The major amendments are:-


All companies (including foreign incorporated companies) and real estate investment trusts (REITs) listed on Bursa Malaysia are subject to the 2010 Code;


The 2010 Code applies to schemes of arrangement, compromise, amalgamation and selective capital reductions; 


Presumption that the directors of a company and shareholders of the company as persons acting in concert if there is an arrangement between them which restricts the director or the shareholder from making or accepting a take-over offer, or changing his shareholdings in the company. Partners of a partnership are also presumed to be persons acting in concert. In addition, the 2010 Code provides guidance on situations where the concert party relationship can be rebutted;


The 2010 Code provides guiding principles on the conduct expected of parties involved in take-over offers, which include observing good standards of commercial behavior, providing information to shareholders to enable them to make informed decisions, applying a high standard of care to documents and information provided to shareholders, prohibiting activities that distort transparency and orderliness in the market, ensuring take-over offers are undertaken in accordance with timelines and prohibiting actions that could frustrate an offer. The guiding principles apply to offerors, advisers and boards of offerees;


Specifically allowing a higher acceptance threshold in voluntary offers as a condition of the offer;


The 2010 Code has reduced the settlement period from twenty-one (21) days to ten (10) days for settlements via cash consideration and fourteen (14) days for settlements using share consideration. This will enable accepting shareholders to be paid faster;


The 2010 Code requires a potential offeror or a potential offeree to make an announcement on possible offers where there are unusual changes in the price of the potential offeree’s shares. A potential offeror is required to announce its intention to make a take-over offer or otherwise. If a potential offeror denies that he is making an offer for the offeree, he is prohibited from making a take-over offer within a period of 6 months for the offeree;


Requirement to inform the SC in situations where any documents or information provided to shareholders turn out to contain false or misleading information or material omissions, or where material changes in circumstances occur subsequent to the dispatch of documents or the dissemination of information;


Applications for exemptions from mandatory offer obligations arising from the issuance of new securities or share buy-back schemes will only be made in one stage instead of two stages; 


Under the 2010 Code, an independent adviser who has been appointed by the board of an offeree will need to declare its independence from any conflict of interest or potential conflict of interest to the SC within three (3) days of its appointment. No approval from the SC will be required for the appointment itself;


The 2010 Code prescribes three (3) additional actions which would frustrate a take-over offer:


the disposal of assets or liabilities that are a condition to the take-over offer;


the selling of treasury shares of the offeree; or


any action that causes the offeree or subsidiary/associate company of the offeree to purchase, redeem or provide financial assistance to purchase or redeem, shares in the offeree.

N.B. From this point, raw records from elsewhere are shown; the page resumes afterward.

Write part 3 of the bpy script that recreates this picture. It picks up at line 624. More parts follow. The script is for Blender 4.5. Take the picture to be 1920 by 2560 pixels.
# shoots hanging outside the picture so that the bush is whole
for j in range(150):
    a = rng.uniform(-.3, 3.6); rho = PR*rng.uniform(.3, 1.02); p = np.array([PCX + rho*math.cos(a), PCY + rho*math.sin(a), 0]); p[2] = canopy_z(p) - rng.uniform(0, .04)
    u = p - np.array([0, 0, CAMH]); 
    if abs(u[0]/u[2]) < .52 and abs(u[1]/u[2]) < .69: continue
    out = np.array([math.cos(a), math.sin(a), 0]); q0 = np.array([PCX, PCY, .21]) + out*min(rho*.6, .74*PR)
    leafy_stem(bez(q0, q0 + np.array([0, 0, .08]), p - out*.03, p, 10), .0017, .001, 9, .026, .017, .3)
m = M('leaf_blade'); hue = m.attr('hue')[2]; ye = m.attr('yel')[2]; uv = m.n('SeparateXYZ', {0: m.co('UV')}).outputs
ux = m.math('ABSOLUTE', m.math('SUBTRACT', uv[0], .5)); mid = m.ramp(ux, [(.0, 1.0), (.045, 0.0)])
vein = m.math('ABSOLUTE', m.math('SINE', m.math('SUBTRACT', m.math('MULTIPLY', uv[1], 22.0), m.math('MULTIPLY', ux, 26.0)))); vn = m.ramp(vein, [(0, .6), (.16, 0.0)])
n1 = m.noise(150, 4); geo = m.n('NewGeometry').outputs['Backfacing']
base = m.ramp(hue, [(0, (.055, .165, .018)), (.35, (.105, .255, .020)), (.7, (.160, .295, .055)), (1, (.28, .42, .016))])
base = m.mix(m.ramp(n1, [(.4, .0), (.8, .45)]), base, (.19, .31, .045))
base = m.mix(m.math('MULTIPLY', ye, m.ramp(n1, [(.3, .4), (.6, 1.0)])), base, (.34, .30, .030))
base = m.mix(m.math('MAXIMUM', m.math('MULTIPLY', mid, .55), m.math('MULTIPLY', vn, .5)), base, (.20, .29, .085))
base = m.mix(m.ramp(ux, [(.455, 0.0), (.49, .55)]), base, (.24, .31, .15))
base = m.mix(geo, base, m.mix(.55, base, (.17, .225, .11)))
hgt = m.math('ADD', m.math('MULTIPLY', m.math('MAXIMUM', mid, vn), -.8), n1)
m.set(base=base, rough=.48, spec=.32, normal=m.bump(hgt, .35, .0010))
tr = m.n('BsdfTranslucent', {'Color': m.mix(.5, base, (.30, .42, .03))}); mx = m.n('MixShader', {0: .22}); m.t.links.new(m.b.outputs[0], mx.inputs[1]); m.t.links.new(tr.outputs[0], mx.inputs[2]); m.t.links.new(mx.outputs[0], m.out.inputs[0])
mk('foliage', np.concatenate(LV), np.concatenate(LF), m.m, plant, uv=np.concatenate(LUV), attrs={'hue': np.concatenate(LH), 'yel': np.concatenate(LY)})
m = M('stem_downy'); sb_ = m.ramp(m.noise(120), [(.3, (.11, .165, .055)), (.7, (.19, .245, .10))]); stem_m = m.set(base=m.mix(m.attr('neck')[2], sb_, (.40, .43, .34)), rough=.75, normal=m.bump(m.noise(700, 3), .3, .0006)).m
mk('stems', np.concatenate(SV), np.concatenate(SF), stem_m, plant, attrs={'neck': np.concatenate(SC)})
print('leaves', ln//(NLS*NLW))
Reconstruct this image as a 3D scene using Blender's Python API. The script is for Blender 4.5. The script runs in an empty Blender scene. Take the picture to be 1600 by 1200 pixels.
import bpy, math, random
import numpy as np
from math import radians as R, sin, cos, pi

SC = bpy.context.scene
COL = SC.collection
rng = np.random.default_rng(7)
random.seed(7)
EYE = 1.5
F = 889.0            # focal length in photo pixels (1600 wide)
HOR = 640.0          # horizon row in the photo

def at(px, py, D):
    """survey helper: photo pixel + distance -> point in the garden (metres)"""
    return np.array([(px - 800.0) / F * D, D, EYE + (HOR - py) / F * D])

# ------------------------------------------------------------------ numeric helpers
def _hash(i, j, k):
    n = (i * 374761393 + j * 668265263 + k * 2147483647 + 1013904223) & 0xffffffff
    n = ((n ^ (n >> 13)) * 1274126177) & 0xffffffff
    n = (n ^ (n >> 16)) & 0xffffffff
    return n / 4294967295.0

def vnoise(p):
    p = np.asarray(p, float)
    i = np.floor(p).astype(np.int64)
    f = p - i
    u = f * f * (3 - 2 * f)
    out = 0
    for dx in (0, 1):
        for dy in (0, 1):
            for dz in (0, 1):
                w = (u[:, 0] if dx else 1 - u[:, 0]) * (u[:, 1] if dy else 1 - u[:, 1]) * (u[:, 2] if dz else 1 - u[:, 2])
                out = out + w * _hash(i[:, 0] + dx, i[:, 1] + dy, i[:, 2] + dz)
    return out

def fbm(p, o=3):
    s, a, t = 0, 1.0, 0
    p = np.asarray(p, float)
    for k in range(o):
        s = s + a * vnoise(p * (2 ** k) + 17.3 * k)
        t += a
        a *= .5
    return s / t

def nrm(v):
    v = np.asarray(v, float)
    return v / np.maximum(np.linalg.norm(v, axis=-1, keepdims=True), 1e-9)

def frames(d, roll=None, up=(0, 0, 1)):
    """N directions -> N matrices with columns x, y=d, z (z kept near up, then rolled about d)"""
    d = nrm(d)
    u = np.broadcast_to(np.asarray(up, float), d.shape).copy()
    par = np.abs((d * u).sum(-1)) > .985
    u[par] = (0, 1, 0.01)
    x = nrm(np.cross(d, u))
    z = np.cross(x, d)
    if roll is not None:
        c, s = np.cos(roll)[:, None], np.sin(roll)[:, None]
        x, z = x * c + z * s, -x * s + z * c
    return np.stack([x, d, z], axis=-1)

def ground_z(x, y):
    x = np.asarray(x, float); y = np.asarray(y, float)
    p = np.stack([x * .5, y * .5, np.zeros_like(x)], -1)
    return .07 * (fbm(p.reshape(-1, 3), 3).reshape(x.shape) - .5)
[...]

Who is eligible to act as an adviser in making applications on take-over matters to the SC?

The following categories of persons may act as an adviser in a take-over offer and compulsory acquisition –

  • An investment bank;

  • A universal broker;  

  • A 1+1 broker who is a holder of a Capital Markets Services License carrying on the regulated activity of advising on corporate finance; or

  • An Islamic bank (with regard to shariah-compliant take-over offer and compulsory acquisition application).

However, the SC may, on case to case basis, approve any person who has necessary expertise and experience in corporate finance matters to submit any application on take-over offers, merger and compulsory acquisition to the SC. Such person must consult the SC at the earliest opportunity before making any application on take-over offer, merger and compulsory acquisition to the SC.


Is an independent adviser appointed in relation to a takeover required to disclose its dealings in the shares of the offeree pursuant to section 33 of the 2010 Code?

Yes, an appointed independent adviser for a takeover offer is deemed as a connected person for the purposes of section 33. The requirement to disclose dealings under section 33 will also apply to other members in the independent adviser’s group. Disclosures to the SC must include detailed information such as the identity of the persons who deal in the shares of the offeree, transaction prices and quantum, etc.


What are the timelines for the dispatch of offer documents and independent advice circulars under the 2010 Code?

The existing timelines currently being practiced shall apply under the 2010 Code. An offer document is to be dispatched within twenty one (21) days from a written notice, i.e. T1+ 21, where T1 is the date of the sending of the written notice. An independent advice circular would need to be dispatched by T2+10, where T2 is the dispatch date of the offer document. However, if the dispatch date of an offer document or an independent advice circular falls on a day which is not a market day, the dispatch may be made on the following market day.


Can an offeror lower the original acceptance condition of a take-over offer during the offer period?

Yes, but this is allowed for only voluntary take-over offers. To be entitled to do this, the offeror must state in the offer document that he reserves the right to lower the acceptance condition and the revised acceptance level must at least be more than 50% of the voting shares or voting rights of the offeree.


How do you compute the acceptance level in a voluntary take-over offer?

The holdings of the persons acting in concert with the offeror would not be aggregated in the computation of the acceptance level unless the persons acting in concert are joint offerors with the offeror in the take-over offer.


When would cash consideration be necessary in a voluntary take-over offer?

Cash consideration is necessary if the offeror or his persons acting in concert has acquired:


at least 10% offeree shares by cash within six (6) months before the start of the offer period; and


any offeree shares by cash during the offer period.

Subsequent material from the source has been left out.